┌────────
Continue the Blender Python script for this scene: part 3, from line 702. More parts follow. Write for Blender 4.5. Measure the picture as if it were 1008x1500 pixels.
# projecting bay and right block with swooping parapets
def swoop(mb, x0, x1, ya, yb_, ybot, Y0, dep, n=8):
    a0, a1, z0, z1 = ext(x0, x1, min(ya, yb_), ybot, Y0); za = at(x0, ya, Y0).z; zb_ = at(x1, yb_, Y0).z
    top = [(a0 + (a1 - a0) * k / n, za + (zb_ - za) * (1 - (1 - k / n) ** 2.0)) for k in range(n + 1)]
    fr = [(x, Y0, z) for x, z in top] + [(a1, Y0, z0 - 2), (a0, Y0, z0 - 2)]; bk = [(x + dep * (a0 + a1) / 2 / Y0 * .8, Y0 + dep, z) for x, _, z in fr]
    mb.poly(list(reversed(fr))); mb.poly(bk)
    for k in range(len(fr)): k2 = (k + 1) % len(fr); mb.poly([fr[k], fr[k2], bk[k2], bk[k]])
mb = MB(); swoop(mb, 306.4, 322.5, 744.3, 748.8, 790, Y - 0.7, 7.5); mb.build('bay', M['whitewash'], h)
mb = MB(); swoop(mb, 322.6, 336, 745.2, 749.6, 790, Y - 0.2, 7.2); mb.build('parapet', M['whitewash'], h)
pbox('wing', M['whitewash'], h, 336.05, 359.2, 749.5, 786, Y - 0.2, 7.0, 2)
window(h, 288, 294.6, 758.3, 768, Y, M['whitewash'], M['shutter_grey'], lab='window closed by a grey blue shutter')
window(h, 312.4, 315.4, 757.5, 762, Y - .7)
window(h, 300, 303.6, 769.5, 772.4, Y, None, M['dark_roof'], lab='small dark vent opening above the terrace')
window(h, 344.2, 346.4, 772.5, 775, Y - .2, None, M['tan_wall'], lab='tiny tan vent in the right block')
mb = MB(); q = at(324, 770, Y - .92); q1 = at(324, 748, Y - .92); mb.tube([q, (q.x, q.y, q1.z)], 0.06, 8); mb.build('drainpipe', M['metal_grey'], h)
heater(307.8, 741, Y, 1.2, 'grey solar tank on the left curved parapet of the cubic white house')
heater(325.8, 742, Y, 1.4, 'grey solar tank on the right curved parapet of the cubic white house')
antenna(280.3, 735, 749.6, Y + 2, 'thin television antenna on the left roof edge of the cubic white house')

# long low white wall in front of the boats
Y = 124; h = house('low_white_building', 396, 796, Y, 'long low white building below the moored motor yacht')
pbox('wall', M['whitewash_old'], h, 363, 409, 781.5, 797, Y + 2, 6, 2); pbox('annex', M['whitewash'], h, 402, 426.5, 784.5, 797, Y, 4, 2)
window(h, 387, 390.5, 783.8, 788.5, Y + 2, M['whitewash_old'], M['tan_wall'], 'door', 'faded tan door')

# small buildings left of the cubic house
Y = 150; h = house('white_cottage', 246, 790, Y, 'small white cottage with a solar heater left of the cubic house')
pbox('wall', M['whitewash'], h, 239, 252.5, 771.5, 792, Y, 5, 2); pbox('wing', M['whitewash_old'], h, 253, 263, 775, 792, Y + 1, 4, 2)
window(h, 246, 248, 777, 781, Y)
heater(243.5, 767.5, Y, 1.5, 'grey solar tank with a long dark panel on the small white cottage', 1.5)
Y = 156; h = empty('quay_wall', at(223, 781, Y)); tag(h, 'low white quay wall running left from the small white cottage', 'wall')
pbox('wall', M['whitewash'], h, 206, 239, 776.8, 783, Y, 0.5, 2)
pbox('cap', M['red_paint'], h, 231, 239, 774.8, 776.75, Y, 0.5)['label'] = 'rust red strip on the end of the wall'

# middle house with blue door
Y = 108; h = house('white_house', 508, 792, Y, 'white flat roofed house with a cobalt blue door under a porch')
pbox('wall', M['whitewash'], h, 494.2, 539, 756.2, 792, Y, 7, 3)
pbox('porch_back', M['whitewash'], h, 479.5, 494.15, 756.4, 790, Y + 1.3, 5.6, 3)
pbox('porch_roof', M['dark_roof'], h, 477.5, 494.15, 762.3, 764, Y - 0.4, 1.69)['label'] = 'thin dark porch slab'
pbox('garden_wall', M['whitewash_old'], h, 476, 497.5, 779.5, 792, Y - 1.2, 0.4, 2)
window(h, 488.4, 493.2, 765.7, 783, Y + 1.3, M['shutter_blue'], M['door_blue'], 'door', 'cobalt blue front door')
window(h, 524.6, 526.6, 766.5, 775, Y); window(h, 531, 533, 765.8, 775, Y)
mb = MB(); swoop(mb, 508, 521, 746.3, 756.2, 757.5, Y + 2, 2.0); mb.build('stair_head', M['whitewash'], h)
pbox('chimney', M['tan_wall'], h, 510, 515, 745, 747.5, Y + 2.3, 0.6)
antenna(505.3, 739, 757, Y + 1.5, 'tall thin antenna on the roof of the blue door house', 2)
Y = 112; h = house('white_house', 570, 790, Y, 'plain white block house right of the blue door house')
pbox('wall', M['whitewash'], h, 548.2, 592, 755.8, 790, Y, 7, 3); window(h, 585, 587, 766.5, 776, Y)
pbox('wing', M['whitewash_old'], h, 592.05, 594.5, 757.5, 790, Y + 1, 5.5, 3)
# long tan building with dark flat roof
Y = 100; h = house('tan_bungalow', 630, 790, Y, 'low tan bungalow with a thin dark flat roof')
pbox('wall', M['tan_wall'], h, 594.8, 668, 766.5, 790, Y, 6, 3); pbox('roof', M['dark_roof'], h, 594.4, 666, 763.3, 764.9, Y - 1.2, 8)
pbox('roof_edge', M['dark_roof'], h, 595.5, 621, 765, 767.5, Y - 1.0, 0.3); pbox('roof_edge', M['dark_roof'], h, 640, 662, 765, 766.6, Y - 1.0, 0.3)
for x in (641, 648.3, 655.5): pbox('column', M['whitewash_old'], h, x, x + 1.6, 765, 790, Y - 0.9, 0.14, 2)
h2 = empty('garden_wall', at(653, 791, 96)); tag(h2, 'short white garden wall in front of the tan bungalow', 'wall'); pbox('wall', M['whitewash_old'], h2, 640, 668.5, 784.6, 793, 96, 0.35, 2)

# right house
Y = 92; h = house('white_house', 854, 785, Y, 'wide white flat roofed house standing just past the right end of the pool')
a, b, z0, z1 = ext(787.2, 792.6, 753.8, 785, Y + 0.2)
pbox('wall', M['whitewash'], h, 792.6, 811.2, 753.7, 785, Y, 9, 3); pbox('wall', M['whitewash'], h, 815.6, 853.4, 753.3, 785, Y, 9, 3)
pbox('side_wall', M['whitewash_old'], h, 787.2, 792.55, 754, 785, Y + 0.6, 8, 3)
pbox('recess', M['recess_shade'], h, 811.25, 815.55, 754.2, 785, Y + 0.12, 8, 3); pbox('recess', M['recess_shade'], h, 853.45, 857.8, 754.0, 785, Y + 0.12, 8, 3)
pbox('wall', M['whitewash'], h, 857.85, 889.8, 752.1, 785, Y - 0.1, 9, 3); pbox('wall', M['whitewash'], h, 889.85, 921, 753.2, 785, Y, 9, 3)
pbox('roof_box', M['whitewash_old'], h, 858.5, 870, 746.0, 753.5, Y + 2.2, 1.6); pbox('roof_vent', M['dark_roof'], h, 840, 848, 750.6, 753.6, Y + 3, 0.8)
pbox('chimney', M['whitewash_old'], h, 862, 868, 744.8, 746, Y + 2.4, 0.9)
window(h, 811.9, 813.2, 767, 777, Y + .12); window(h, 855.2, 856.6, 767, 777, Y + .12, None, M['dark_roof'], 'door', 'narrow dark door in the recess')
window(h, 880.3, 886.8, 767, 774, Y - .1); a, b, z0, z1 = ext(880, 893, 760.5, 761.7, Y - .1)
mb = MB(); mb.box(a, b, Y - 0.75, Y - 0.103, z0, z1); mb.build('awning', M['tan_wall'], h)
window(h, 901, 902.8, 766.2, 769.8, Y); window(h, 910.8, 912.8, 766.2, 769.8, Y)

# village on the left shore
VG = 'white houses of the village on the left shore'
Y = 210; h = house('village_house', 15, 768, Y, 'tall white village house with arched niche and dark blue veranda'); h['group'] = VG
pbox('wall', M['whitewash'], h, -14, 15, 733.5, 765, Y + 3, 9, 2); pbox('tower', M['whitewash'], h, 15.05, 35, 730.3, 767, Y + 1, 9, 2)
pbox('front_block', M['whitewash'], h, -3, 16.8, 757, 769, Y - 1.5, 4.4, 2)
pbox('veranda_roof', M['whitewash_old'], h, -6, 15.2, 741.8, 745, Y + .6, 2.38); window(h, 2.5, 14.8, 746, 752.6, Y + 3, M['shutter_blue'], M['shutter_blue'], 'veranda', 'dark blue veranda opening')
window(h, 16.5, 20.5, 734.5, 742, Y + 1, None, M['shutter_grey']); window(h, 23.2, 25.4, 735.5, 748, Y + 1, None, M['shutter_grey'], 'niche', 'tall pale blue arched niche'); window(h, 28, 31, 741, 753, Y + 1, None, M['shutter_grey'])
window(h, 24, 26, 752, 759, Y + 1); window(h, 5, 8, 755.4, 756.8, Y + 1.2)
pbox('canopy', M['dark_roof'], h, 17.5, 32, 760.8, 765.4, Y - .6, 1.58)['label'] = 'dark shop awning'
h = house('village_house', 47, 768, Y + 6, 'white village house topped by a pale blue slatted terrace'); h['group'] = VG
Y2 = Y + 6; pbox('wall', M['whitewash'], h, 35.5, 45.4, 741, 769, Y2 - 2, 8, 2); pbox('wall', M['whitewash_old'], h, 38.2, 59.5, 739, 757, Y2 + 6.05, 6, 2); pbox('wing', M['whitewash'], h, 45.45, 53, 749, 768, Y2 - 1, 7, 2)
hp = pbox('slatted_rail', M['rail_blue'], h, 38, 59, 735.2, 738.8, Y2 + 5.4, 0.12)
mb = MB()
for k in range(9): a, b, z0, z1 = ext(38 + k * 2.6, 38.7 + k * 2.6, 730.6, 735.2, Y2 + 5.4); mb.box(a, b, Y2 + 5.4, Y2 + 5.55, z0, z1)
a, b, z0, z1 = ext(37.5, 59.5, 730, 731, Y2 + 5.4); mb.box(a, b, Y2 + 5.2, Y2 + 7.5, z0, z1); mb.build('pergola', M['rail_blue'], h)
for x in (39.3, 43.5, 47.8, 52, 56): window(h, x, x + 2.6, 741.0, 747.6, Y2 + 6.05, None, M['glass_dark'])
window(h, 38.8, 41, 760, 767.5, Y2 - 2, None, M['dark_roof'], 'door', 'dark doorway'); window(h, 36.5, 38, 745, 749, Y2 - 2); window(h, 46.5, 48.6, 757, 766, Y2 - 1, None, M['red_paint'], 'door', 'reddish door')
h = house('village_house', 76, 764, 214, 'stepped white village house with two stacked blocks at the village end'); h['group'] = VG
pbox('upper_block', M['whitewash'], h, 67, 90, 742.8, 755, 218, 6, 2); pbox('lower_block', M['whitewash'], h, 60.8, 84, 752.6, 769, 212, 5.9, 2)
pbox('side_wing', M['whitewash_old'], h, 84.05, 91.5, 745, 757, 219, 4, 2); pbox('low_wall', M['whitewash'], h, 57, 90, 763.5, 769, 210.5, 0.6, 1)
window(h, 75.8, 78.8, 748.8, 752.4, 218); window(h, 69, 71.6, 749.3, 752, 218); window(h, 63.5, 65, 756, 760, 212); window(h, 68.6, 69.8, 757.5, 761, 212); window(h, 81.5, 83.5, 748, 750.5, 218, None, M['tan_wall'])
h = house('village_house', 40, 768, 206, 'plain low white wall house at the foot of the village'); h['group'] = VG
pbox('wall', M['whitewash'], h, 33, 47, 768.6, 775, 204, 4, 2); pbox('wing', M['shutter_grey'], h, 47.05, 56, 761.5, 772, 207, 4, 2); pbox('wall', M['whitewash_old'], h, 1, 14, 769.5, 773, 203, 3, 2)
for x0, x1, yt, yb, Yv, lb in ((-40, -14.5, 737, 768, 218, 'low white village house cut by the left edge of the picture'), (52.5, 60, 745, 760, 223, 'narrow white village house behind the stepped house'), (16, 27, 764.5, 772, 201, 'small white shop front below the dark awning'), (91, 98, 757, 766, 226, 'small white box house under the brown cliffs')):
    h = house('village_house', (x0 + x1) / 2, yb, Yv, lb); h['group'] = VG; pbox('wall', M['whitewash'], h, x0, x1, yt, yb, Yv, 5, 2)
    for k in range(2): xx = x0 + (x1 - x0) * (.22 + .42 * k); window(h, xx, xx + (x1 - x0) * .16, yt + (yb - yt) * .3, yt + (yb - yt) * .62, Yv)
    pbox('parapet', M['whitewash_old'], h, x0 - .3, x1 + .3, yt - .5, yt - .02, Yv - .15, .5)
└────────
▶ _Exercise goal_
Repeat the material word for word from its opening line up to and including the line containing "antenna(280.3, 735, 749.6, Y".

▶ _The reply_
Continue the Blender Python script for this scene: part 3, from line 702. More parts follow. Write for Blender 4.5. Measure the picture as if it were 1008x1500 pixels.
# projecting bay and right block with swooping parapets
def swoop(mb, x0, x1, ya, yb_, ybot, Y0, dep, n=8):
    a0, a1, z0, z1 = ext(x0, x1, min(ya, yb_), ybot, Y0); za = at(x0, ya, Y0).z; zb_ = at(x1, yb_, Y0).z
    top = [(a0 + (a1 - a0) * k / n, za + (zb_ - za) * (1 - (1 - k / n) ** 2.0)) for k in range(n + 1)]
    fr = [(x, Y0, z) for x, z in top] + [(a1, Y0, z0 - 2), (a0, Y0, z0 - 2)]; bk = [(x + dep * (a0 + a1) / 2 / Y0 * .8, Y0 + dep, z) for x, _, z in fr]
    mb.poly(list(reversed(fr))); mb.poly(bk)
    for k in range(len(fr)): k2 = (k + 1) % len(fr); mb.poly([fr[k], fr[k2], bk[k2], bk[k]])
mb = MB(); swoop(mb, 306.4, 322.5, 744.3, 748.8, 790, Y - 0.7, 7.5); mb.build('bay', M['whitewash'], h)
mb = MB(); swoop(mb, 322.6, 336, 745.2, 749.6, 790, Y - 0.2, 7.2); mb.build('parapet', M['whitewash'], h)
pbox('wing', M['whitewash'], h, 336.05, 359.2, 749.5, 786, Y - 0.2, 7.0, 2)
window(h, 288, 294.6, 758.3, 768, Y, M['whitewash'], M['shutter_grey'], lab='window closed by a grey blue shutter')
window(h, 312.4, 315.4, 757.5, 762, Y - .7)
window(h, 300, 303.6, 769.5, 772.4, Y, None, M['dark_roof'], lab='small dark vent opening above the terrace')
window(h, 344.2, 346.4, 772.5, 775, Y - .2, None, M['tan_wall'], lab='tiny tan vent in the right block')
mb = MB(); q = at(324, 770, Y - .92); q1 = at(324, 748, Y - .92); mb.tube([q, (q.x, q.y, q1.z)], 0.06, 8); mb.build('drainpipe', M['metal_grey'], h)
heater(307.8, 741, Y, 1.2, 'grey solar tank on the left curved parapet of the cubic white house')
heater(325.8, 742, Y, 1.4, 'grey solar tank on the right curved parapet of the cubic white house')
antenna(280.3, 735, 749.6, Y + 2, 'thin television antenna on the left roof edge of the cubic white house')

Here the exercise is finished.